Cinematic landscape and the technological sublime; Experimental and Documentary Filmmaking; Audio Field Recording; Montage; the Archive
MFA, Film and Video, California Institute of the Arts
Digital Video Production & Post-Production (Cinematography, Editing, Sound Design), Documentary and Experimental Film and Video
Laura Kraning is an experimental non-fiction filmmaker and Assistant Professor in the Department of Media Study at University at Buffalo. She holds an MFA in Film/Video from California Institute of the Arts, where she taught in the Program in Film and Video from 2012-2017. She has a wide range of experience working in film and television production and post-production in both New York and Los Angeles, on documentary, animation, narrative, and experimental video art projects, specializing as a cinematographer, sound designer, and editor on independent documentaries.
In her video work, Laura creates atmospheric visual and sonic portraits of hidden places at the intersection of nature and machine. Navigating landscape as a repository for memory, cultural mythology, and the technological sublime, her work has been described as a form of “esoteric archeology,” delving into an experience of the subconscious of a landscape. Informed by her early artistic practices as an abstract painter and sculptor, her films blend poetic observational digital cinematography, immersive sound design, associational montage, found text, and archival media, to evoke the uncanny and symbolic layers located within the physical landscape. Decoding spectacle and conjuring visions of absence and the fluidity of time, her work creates an experiential atmosphere in which the viewer is transported into a liminal space of neither past, nor present, into a landscape of the imagination.
Laura’s work has screened widely at international film festivals, museums, galleries and microcinemas, notably the BFI London Film Festival, New York Film Festival, International Film Festival Rotterdam, Edinburgh Film Festival, MoMA’s Doc Fortnight, Art Toronto, Centre Pompidou, Visions du Réel, National Gallery of Art, Angus-Hughes Gallery, REDCAT Theater, Union Docs, Los Angeles Filmforum, and Hallwalls Contemporary Arts Center, among others.
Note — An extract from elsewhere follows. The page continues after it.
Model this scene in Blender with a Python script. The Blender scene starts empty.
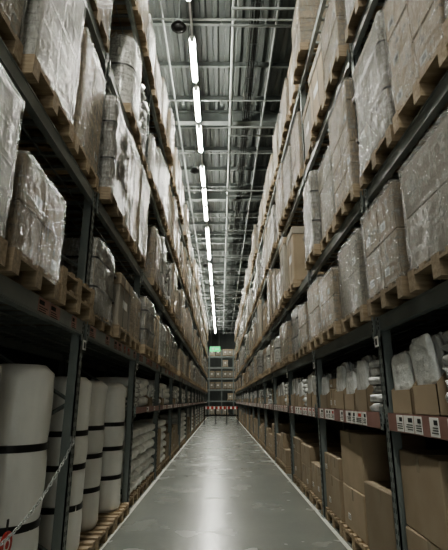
import bpy, bmesh, math, random
from mathutils import Vector, Matrix, noise
R = random.Random(7)
scn = bpy.context.scene
scn.view_settings.view_transform = 'AgX'
try: scn.view_settings.look = 'AgX - Medium High Contrast'
except Exception: pass

# ------------------------------------------------------------ materials
def new_mat(name):
    m = bpy.data.materials.new(name); m.use_nodes = True
    nt = m.node_tree; nt.nodes.clear()
    out = nt.nodes.new('ShaderNodeOutputMaterial')
    b = nt.nodes.new('ShaderNodeBsdfPrincipled')
    nt.links.new(b.outputs[0], out.inputs[0])
    return m, nt, b, out
def N(nt, t, **kw):
    n = nt.nodes.new(t)
    for k, v in kw.items():
        if k in n.inputs: n.inputs[k].default_value = v
        else: setattr(n, k, v)
    return n
def ramp(nt, fac, stops):
    r = nt.nodes.new('ShaderNodeValToRGB')
    while len(r.color_ramp.elements) < len(stops): r.color_ramp.elements.new(.5)
    for e, (p, c) in zip(r.color_ramp.elements, stops):
        e.position = p; e.color = (*c, 1) if len(c) == 3 else c
    nt.links.new(fac, r.inputs[0]); return r
def coords(nt, scale=(1,1,1), rot=(0,0,0), kind='Object'):
    tc = nt.nodes.new('ShaderNodeTexCoord'); mp = nt.nodes.new('ShaderNodeMapping')
    mp.inputs['Scale'].default_value = scale; mp.inputs['Rotation'].default_value = rot
    nt.links.new(tc.outputs[kind], mp.inputs[0]); return mp.outputs[0]
def noisy(name, c1, c2, scale=4, rough=.6, metal=0, bump=.1, st=(1,1,1), vary=0.0, rough2=None, bdist=.01, coat=0):
    m, nt, b, out = new_mat(name)
    co = coords(nt, st)
    n = N(nt, 'ShaderNodeTexNoise', Scale=scale, Detail=5.0)
    nt.links.new(co, n.inputs['Vector'])
    r = ramp(nt, n.outputs[0], [(.3, c1), (.7, c2)])
    col = r.outputs[0]
    if vary:
        oi = nt.nodes.new('ShaderNodeObjectInfo')
        mr = N(nt, 'ShaderNodeMapRange'); mr.inputs[3].default_value = 1-vary; mr.inputs[4].default_value = 1+vary
        nt.links.new(oi.outputs['Random'], mr.inputs[0])
        hs = nt.nodes.new('ShaderNodeHueSaturation')
        nt.links.new(mr.outputs[0], hs.inputs['Value']); nt.links.new(col, hs.inputs['Color']); col = hs.outputs[0]
    nt.links.new(col, b.inputs['Base Color'])
    b.inputs['Roughness'].default_value = rough; b.inputs['Metallic'].default_value = metal
    b.inputs['Coat Weight'].default_value = coat
    if rough2 is not None:
        rr = ramp(nt, n.outputs[0], [(.3, (rough,)*3), (.7, (rough2,)*3)]); nt.links.new(rr.outputs[0], b.inputs['Roughness'])
    if bump:
        bp = N(nt, 'ShaderNodeBump', Strength=bump, Distance=bdist)
        nt.links.new(n.outputs[0], bp.inputs['Height']); nt.links.new(bp.outputs[0], b.inputs['Normal'])
    return m
def emis(name, c, s):
    m, nt, b, out = new_mat(name)
    b.inputs['Base Color'].default_value = (*c, 1)
    b.inputs['Emission Color'].default_value = (*c, 1); b.inputs['Emission Strength'].default_value = s
    return m

M_STEEL = noisy('rack_steel', (.19,.215,.208), (.26,.288,.278), 3, .42, .15, .05)
M_BEAM  = noisy('beam_steel', (.21,.233,.226), (.30,.325,.315), 2.5, .4, .1, .05)
M_DARK  = noisy('dark_slot', (.008,.008,.008), (.015,.015,.015), 5, .8, 0, 0)
M_GALV  = noisy('galvanised', (.30,.315,.31), (.42,.435,.425), 6, .4, .4, .05)
M_TRAY  = noisy('tray_steel', (.09,.10,.098), (.13,.14,.137), 6, .5, .3, .05)
M_WOOD  = noisy('pallet_wood', (.27,.205,.135), (.44,.35,.245), 5, .75, 0, .3, (1.2,9,9), .22)
M_CARD  = noisy('cardboard', (.34,.27,.19), (.43,.35,.255), 2.2, .75, 0, .08, (1,1,1), .25)
M_CARD2 = noisy('cardboard_grey', (.34,.31,.26), (.43,.395,.335), 2.2, .75, 0, .08, (1,1,1), .25)
M_CARDW = noisy('carton_white', (.47,.46,.43), (.58,.57,.535), 2.2, .6, 0, .08, (1,1,1), .18)
M_TAPE  = noisy('packing_tape', (.36,.31,.23), (.43,.37,.29), 4, .25, 0, .05)
M_LABEL = noisy('paper_label', (.78,.77,.74), (.88,.87,.84), 12, .6, 0, 0)
M_INK   = noisy('label_ink', (.02,.02,.02), (.04,.04,.04), 12, .6, 0, 0)
M_RED   = noisy('red_sign', (.45,.045,.04), (.58,.07,.055), 8, .5, 0, 0)
M_STRIP = noisy('label_strip', (.28,.16,.14), (.36,.21,.185), 5, .5, 0, 0)
M_PLBL  = noisy('pink_label', (.42,.25,.21), (.50,.32,.28), 5, .5, 0, 0)
M_STRAP = noisy('black_strap', (.012,.012,.012), (.03,.03,.03), 12, .4, 0, 0)
M_ROLL  = noisy('plastic_wrapped_white', (.74,.735,.70), (.88,.875,.84), 4, .3, 0, .5, (1,1,.4), .08, bdist=.02, coat=.3)
M_BAG   = noisy('poly_bag', (.70,.71,.70), (.93,.94,.92), 9, .22, 0, .9, (1,1,1.5), .15, bdist=.03, coat=.3)
M_BAGD  = noisy('poly_bag_grey', (.40,.41,.41), (.68,.69,.68), 9, .25, 0, .9, (1,1,1.5), .2, bdist=.03, coat=.3)
M_PIPE  = noisy('ceiling_pipe', (.15,.165,.16), (.21,.225,.22), 3, .5, .1, 0)
M_TRUSS = noisy('ceiling_steel', (.095,.107,.104), (.135,.15,.146), 3, .5, .1, 0)
M_HOUS  = noisy('lamp_housing', (.45,.45,.44), (.55,.55,.54), 3, .5, 0, 0)
M_TUBE  = emis('lamp_tube', (1.0,.985,.885), 135)
M_EXIT  = emis('exit_green', (.05,.75,.25), 1.2)
M_WALL_SHADE  = noisy('end_wall_and_rack_shade', (.08,.09,.087), (.12,.132,.128), 1.2, .8, 0, .05, (1,1,.3))  # end wall, and dark tone standing for shade behind the racks
M_PAINT = noisy('floor_paint', (.48,.49,.45), (.64,.65,.60), 9, .45, 0, .05)

def film(name, lo, hi, tint):
    m, nt, b, out = new_mat(name)
    c1 = coords(nt, (1.5,1.5,9), (.18,.12,0)); n1 = N(nt, 'ShaderNodeTexNoise', Scale=2.6, Detail=7.0, Distortion=.5)
    nt.links.new(c1, n1.inputs['Vector'])
    c2 = coords(nt, (7,7,1.4), (.30,-.25,0)); n2 = N(nt, 'ShaderNodeTexNoise', Scale=3.0, Detail=7.0, Distortion=.9)
    nt.links.new(c2, n2.inputs['Vector'])
    mx = N(nt, 'ShaderNodeMath', operation='ADD'); nt.links.new(n1.outputs[0], mx.inputs[0]); nt.links.new(n2.outputs[0], mx.inputs[1])
    hf = N(nt, 'ShaderNodeMath', operation='MULTIPLY'); hf.inputs[1].default_value = .5; nt.links.new(mx.outputs[0], hf.inputs[0])
    ridge=None
    for sc,rot,k in (((2,2,7),(.5,.35,0),3.2),((6,6,2),(-.35,.5,0),2.6)):
        cc=coords(nt,sc,rot); nn=N(nt,'ShaderNodeTexNoise',Scale=k,Detail=3.0,Distortion=.4); nt.links.new(cc,nn.inputs['Vector'])
        s=N(nt,'ShaderNodeMath',operation='SUBTRACT'); s.inputs[1].default_value=.5; nt.links.new(nn.outputs[0],s.inputs[0])
        ab=N(nt,'ShaderNodeMath',operation='ABSOLUTE'); nt.links.new(s.outputs[0],ab.inputs[0])
        rp=ramp(nt,ab.outputs[0],[(0.0,(1,1,1)),(.022,(0,0,0))])
        if ridge is None: ridge=rp.outputs[0]
        else:
            a=N(nt,'ShaderNodeMath',operation='MAXIMUM'); nt.links.new(ridge,a.inputs[0]); nt.links.new(rp.outputs[0],a.inputs[1]); ridge=a.outputs[0]
    fac0 = ramp(nt, hf.outputs[0], [(.42, (lo,)*3), (.62, (hi,)*3)])
    fr = N(nt,'ShaderNodeMath',operation='MULTIPLY_ADD'); fr.inputs[1].default_value=.32; fr.use_clamp=True
    nt.links.new(ridge,fr.inputs[0]); nt.links.new(fac0.outputs[0],fr.inputs[2])
    col = ramp(nt, n2.outputs[0], [(.3, tuple(t*.55 for t in tint)), (.72, tint)])
    nt.links.new(col.outputs[0], b.inputs['Base Color'])
    b.inputs['Roughness'].default_value = .19; b.inputs['Specular IOR Level'].default_value = .8
    hh = N(nt,'ShaderNodeMath',operation='MULTIPLY_ADD'); hh.inputs[1].default_value=.16
    nt.links.new(ridge,hh.inputs[0]); nt.links.new(hf.outputs[0],hh.inputs[2])
    bp = N(nt, 'ShaderNodeBump', Strength=1.0, Distance=.03)
    nt.links.new(hh.outputs[0], bp.inputs['Height']); nt.links.new(bp.outputs[0], b.inputs['Normal'])
    tr = nt.nodes.new('ShaderNodeBsdfTransparent'); ms = nt.nodes.new('ShaderNodeMixShader')
    nt.links.new(fr.outputs[0], ms.inputs[0]); nt.links.new(tr.outputs[0], ms.inputs[1]); nt.links.new(b.outputs[0], ms.inputs[2])
    nt.links.new(ms.outputs[0], out.inputs[0]); return m
M_FILM  = film('stretch_film', .12, .56, (.48,.475,.44))
M_FILMW = film('stretch_film_milky', .4, .78, (.54,.535,.505))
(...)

Laura is a recipient of the 2010 Princess Grace Foundation John H. Johnson Film Award, 2016 Princess Grace Foundation Professional Development Grant, Jury Awards at the 2010 and 2015 Ann Arbor Film Festival, Leon Speakers Award for Best Sound Design at the 2016 Ann Arbor Film Festival, and the Film House Award for Visionary Filmmaking at the 2016 Athens International Film and Video Festival. Her film Meridian Plain was nominated for a Tiger Shorts Award at the 2017 International Film Festival Rotterdam, received Special Jury Mention at the VideoEx International Experimental Film and Video Festival in Zurich, and received the Jury Award for Short Film at the Rencontres Internationales Sciences & Cinémas Film Festival in Marseiiles, France. Her latest film Las Breas, premiered at MoMA Doc Fortnight in 2019.